Tributes to the Contributions of Michael Sosin

An influential scholar helped Chicago house the homeless

(This article appeared in the Winter 2016 issue of SSA Magazine.)

Michael SosinMichael Sosin's insights on homelessness allowed him to provide critical evaluation of Chicago's 10-year Plan to End Homelessness and ultimately helped lead to dramatic reductions in the number of people in the city living without shelter.

That contribution, as well as work that shaped treatment for drug addiction and examined the workings of nonprofit social service agencies, are parts of Sosin's continued influence on issues he cared about. Sosin, the Emily Klein Gidwitz Professor at SSA, died Nov. 25, 2014. Former students and colleagues remembered his work at a tribute conference in May 2015.

Sosin, who created a significant body of work on homelessness, was one of the first researchers to look deeply into the multiple causes of homelessness, rather than adopt the more common view that homelessness was the result of "personal failings," said Nancy Radner, AM '93.

Radner, the chief executive officer of the Chicago Alliance to End Homelessness from 2000 to 2012, told people at the gathering how Sosin was the perfect choice to lead a two-year critical evaluation of Chicago’s Plan to End Homelessness.

"Mike was a puzzle solver. He wanted to know if what we did worked, if it moved people out of homelessness faster. He was able to use his hugely impressive quantitative research skills to give us real answers."
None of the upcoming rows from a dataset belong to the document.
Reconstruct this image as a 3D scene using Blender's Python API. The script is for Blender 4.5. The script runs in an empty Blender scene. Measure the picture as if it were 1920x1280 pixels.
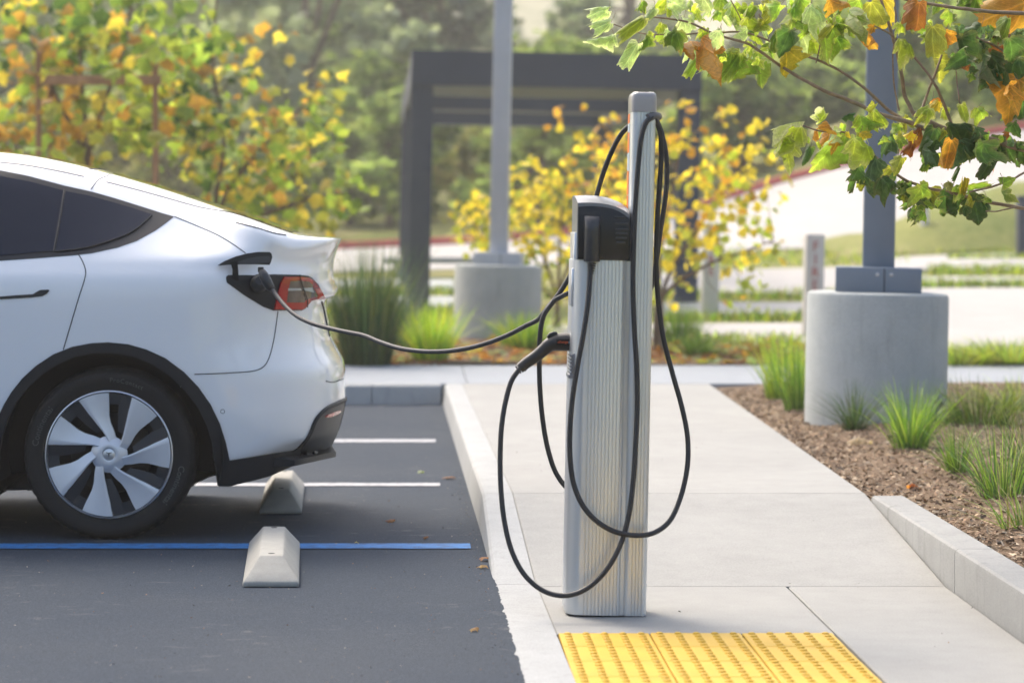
import bpy, bmesh, math, random
import numpy as np
from mathutils import Vector, Matrix, geometry, noise
from mathutils.bvhtree import BVHTree

random.seed(7)
rng = np.random.default_rng(7)
sc = bpy.context.scene
COL = sc.collection

# ------------------------------------------------------------------ camera
CH, CF, VX, VY = 1.31, 5000.0, 785.0, 425.0      # eye height, focal length and principal point (in photo pixels)
cam_d = bpy.data.cameras.new("camera")
cam_d.sensor_width = 36.0
cam_d.lens = CF * 36.0 / 1920.0
cam_d.shift_x = (960 - VX) / 1920.0
cam_d.shift_y = -(640 - VY) / 1920.0
cam_d.clip_start = 0.05
cam_d.clip_end = 3000
cam_d.dof.use_dof = True
cam_d.dof.focus_distance = 9.9
cam_d.dof.aperture_fstop = 2.8
cam_d.dof.aperture_blades = 0
cam = bpy.data.objects.new("camera", cam_d)
COL.objects.link(cam)
cam.location = (0, 0, CH)
cam.rotation_euler = (math.radians(90), 0, 0)
sc.camera = cam

# ------------------------------------------------------------------ sky, sun, exposure
SUN_EL, SUN_AZ = math.radians(48), math.radians(-32)      # veiled sun beyond the scene, to the left
world = bpy.data.worlds.new("World")
sc.world = world
world.use_nodes = True
wn = world.node_tree.nodes
bg = wn["Background"]
sky = wn.new("ShaderNodeTexSky")
sky.sky_type = 'NISHITA'
sky.sun_disc = False
sky.sun_elevation = SUN_EL
sky.sun_rotation = SUN_AZ
sky.air_density = 1.0
sky.dust_density = 6.0
sky.ozone_density = 1.0
world.node_tree.links.new(sky.outputs[0], bg.inputs[0])
bg.inputs[1].default_value = 0.15
sun_d = bpy.data.lights.new("sun", 'SUN')
sun_d.energy = 1.1
sun_d.angle = math.radians(22)
sun_d.color = (1.0, 0.93, 0.83)
sun = bpy.data.objects.new("sun", sun_d)
COL.objects.link(sun)
sun.rotation_euler = (-(math.pi / 2 - SUN_EL), 0, -SUN_AZ)
sun.location = (0, 20, 30)
sc.view_settings.view_transform = 'Standard'
sc.view_settings.look = 'None'
sc.view_settings.gamma = 1.0
sc.view_settings.exposure = 1.22
sc.view_settings.use_curve_mapping = False
sc.render.engine = 'CYCLES'
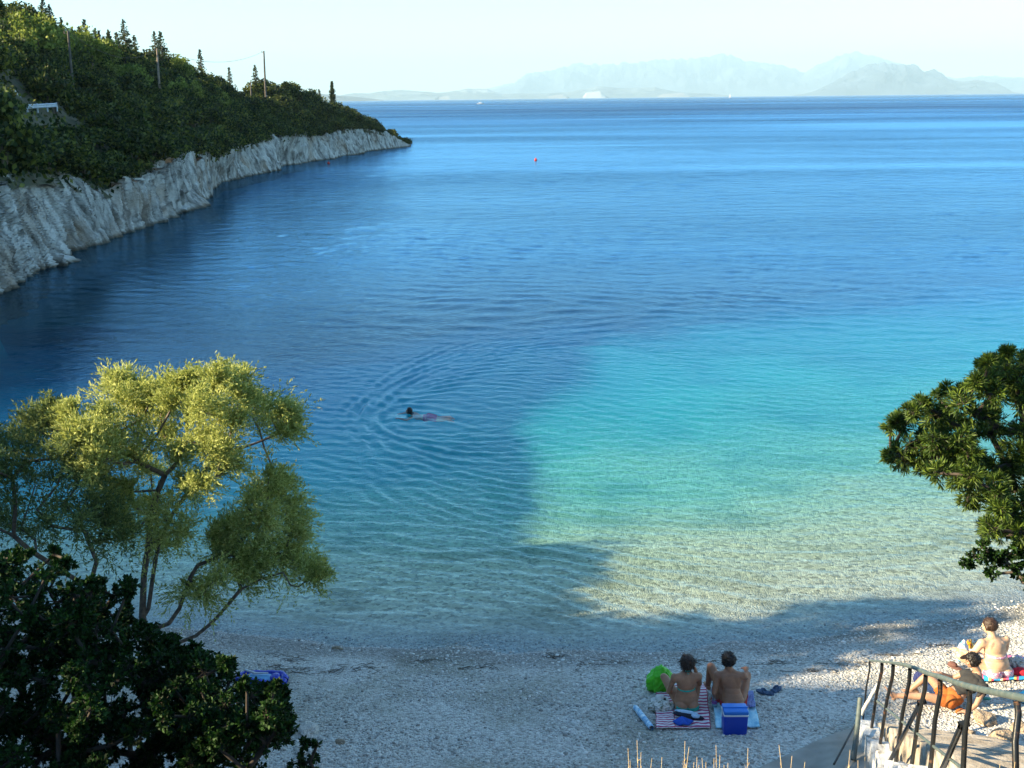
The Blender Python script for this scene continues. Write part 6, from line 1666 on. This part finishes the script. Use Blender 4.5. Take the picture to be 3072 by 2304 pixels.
def boat(u, v, dist_, L, mast, sails, label):
    p = PY(u, v, dist_); p.z = 0; t_ = empty('sailing_boat', p)
    bm = bmesh.new(); n_ = 12; rows_ = []
    for i in range(n_+1):
        x = -L/2+L*i/n_; b = L*.14*math.sin(math.pi*min(1, .12+.88*(i/n_))**1.0)**.6 if i < n_ else .05; b = max(b, .05)
        sh_ = .11*L*(.8+.35*abs(i/n_-.4))
        rows_.append([bm.verts.new((x, -b, sh_)), bm.verts.new((x*.96, -b*.7, .1)), bm.verts.new((x*.9, 0, -.5)), bm.verts.new((x*.96, b*.7, .1)), bm.verts.new((x, b, sh_))])
    for i in range(n_):
        for k_ in range(4): bm.faces.new([rows_[i][k_], rows_[i+1][k_], rows_[i+1][k_+1], rows_[i][k_+1]])
        bm.faces.new([rows_[i][4], rows_[i+1][4], rows_[i+1][0], rows_[i][0]])
    bmesh.ops.recalc_face_normals(bm, faces=bm.faces); obj_bm('hull', bm, HULL, t_)
    boxm('cabin', (-.02*L, 0, .15*L), (.20*L, .07*L, .045*L), HULL, t_, .02*L)
    vv, ff = tube_arrays([([[.05*L, 0, .1*L], [.05*L, 0, mast]], [.03*L*.4, .02*L*.4]), ([[.05*L, 0, .24*L], [-.38*L, 0, .24*L]], [.012*L, .010*L])], 6); obj_np('mast', vv, ff, HULL, t_, True)
    if sails:
        for pts3 in ([(.03*L, .27*L), (.03*L, mast*.97), (-.36*L, .27*L)], [(.07*L, mast*.85), (.07*L, .18*L), (.46*L, .14*L)]):
            bm = bmesh.new(); vs2 = [bm.verts.new((x, 0, z)) for x, z in pts3]; bm.faces.new(vs2)
            bmesh.ops.subdivide_edges(bm, edges=bm.edges[:], cuts=4, use_grid_fill=True)
            for v2 in bm.verts: v2.co.y = .05*L*math.sin(max(0, min(1, (mast-v2.co.z)/mast))*math.pi)*.7
            bmesh.ops.solidify(bm, geom=bm.faces[:], thickness=.03); obj_bm('sail', bm, SAIL, t_, True)
    tag(t_, label, 'sailing boat', 'distant sailing boats')
boat(480.5, 101, 1900, 13, 11, False, 'white yacht without sails, the nearer of two boats below the horizon')
boat(730, 96.4, 5200, 15, 21, True, 'tiny white sail on the horizon in front of the far mountains')
# bare rock outcrops on the shaded slope
for i, (u, v, s, lab) in enumerate([(72, 97, .45, 'pale bare rock face in the shade under the dark pole'), (8, 99, .7, 'pale bare rock face at the left edge above the guard rail')]):
    az_ = ray(u, v); y = {0: 95, 1: 80, 2: 128, 3: 178}[i]; p = PY(u, v, y)
    me = rmes[i].copy(); me.materials.append(ROCK); o = bpy.data.objects.new('rock_outcrop', me); o.location = p; o.scale = (s*1.2, s, s*1.9); o.rotation_euler = (R(20), R(-25), i); link(o)
    tag(o, lab, 'rock', 'bare rocks on the headland slope')

# fallen boulders at the foot of the shore rocks
for i, (u, v, s, lab) in enumerate([(131, 222, .75, 'pale boulder awash just off the middle of the shore rocks'), (146, 220.5, .55, 'flat pale boulder farther along, awash beside the larger one'), (121, 226, .45, 'small boulder awash close under the shore rocks'), (176, 212, .8, 'angular boulder at the end of the rock ledge'), (190, 208.5, .6, 'low boulder beyond the rock ledge'), (58, 262, .9, 'dark wet boulder at the foot of the nearest cliff')]):
    p = P(u, v, 0); me = rmes[(i+2) % 6].copy(); me.materials.append(ROCK); o = bpy.data.objects.new('boulder', me); o.location = (p.x, p.y, .05*s); o.scale = (s*1.5, s*1.1, s*.8); o.rotation_euler = (0, R(-12), i*2.1); link(o)
    tag(o, lab, 'boulder', 'boulders awash below the shore rocks')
Sosin's evaluation was completed in partnership with Christine George, Associate Research Professor at Loyola University Chicago's Center for Urban Research and Learning, and Susan Grossman, PhD, '91, Associate Dean and Professor at Loyola University Chicago.

Impressive results ensued. "Before the Great Recession, we were able to cut street homelessness by 57 percent," Radner said. Sosin's evaluation continues to inform Chicago's work around ending homelessness, including a renewed focus on youth homelessness and improvement in street outreach, said Radner, now Chief Operating Officer at the Primo Center for Women and Children.

Speakers at the event pointed out how rigorous Sosin's work was and how much they learned from him about setting high standards, which was evident in his work aseditor of the Social Service Review, which began in 1999 and continued to 2012, when Associate Professor Susan Lambert became interim editor.

"He was interested in publishing articles on a broad range of issues from diverse theoretical perspectives. His work raised the quality of intellectual discourse in the journal," said Lambert, an organizer of the tribute and current editor.

In addition to homelessness, Sosin studied substance abuse. Maria Bruni, PhD ’97, spoke of working with him from 1990 to 1996 on a study of people with substance abuse and homelessness funded by the National Institute on Alcohol Abuse and Alcoholism (NIAAA).

While other scholars had maintained that substance abuse and homelessness were the results of a lack of social bonds, Sosin’s work showed that "individuals with homeless experience and substance abuse problems are rational actors. Offers of treatment and case management services were options that were considered and weighed against all the other options they had," said Bruni, deputy director of the Illinois Department of Human Services, Division of Alcoholism and Substance Abuse.

Bruni worked with Sosin on a publication called the "Red Book," published in 1994 from the NIAAA study.

"These measures help us monitor the performance of individual providers and the system as a whole. Michael's thoughts on  engagement and retention were that it was the program's responsibility to demonstrate the benefits of the services they were offering so that the rational decision making process would lean the client toward the choices of accepting treatment and remaining in treatment," she explained.

The NIAAA study called the intervention "First Things First." "That now seems a precursor to 'Housing First,' or the model that people cannot begin to focus on their recovery from substance abuse disorders if their tangible needs are not met first," she said.

Co-author Steven Rathgeb Smith, executive director, American Political Science Association, praised Sosin for his understanding of social service agencies and their relationships to clients and their communities. Moreover, Sosin understood important organizational challenges affecting the effective delivery of services including the fragmentation of services. "Michael was concerned throughout his life with the most vulnerable and disadvantaged citizens," Smith said.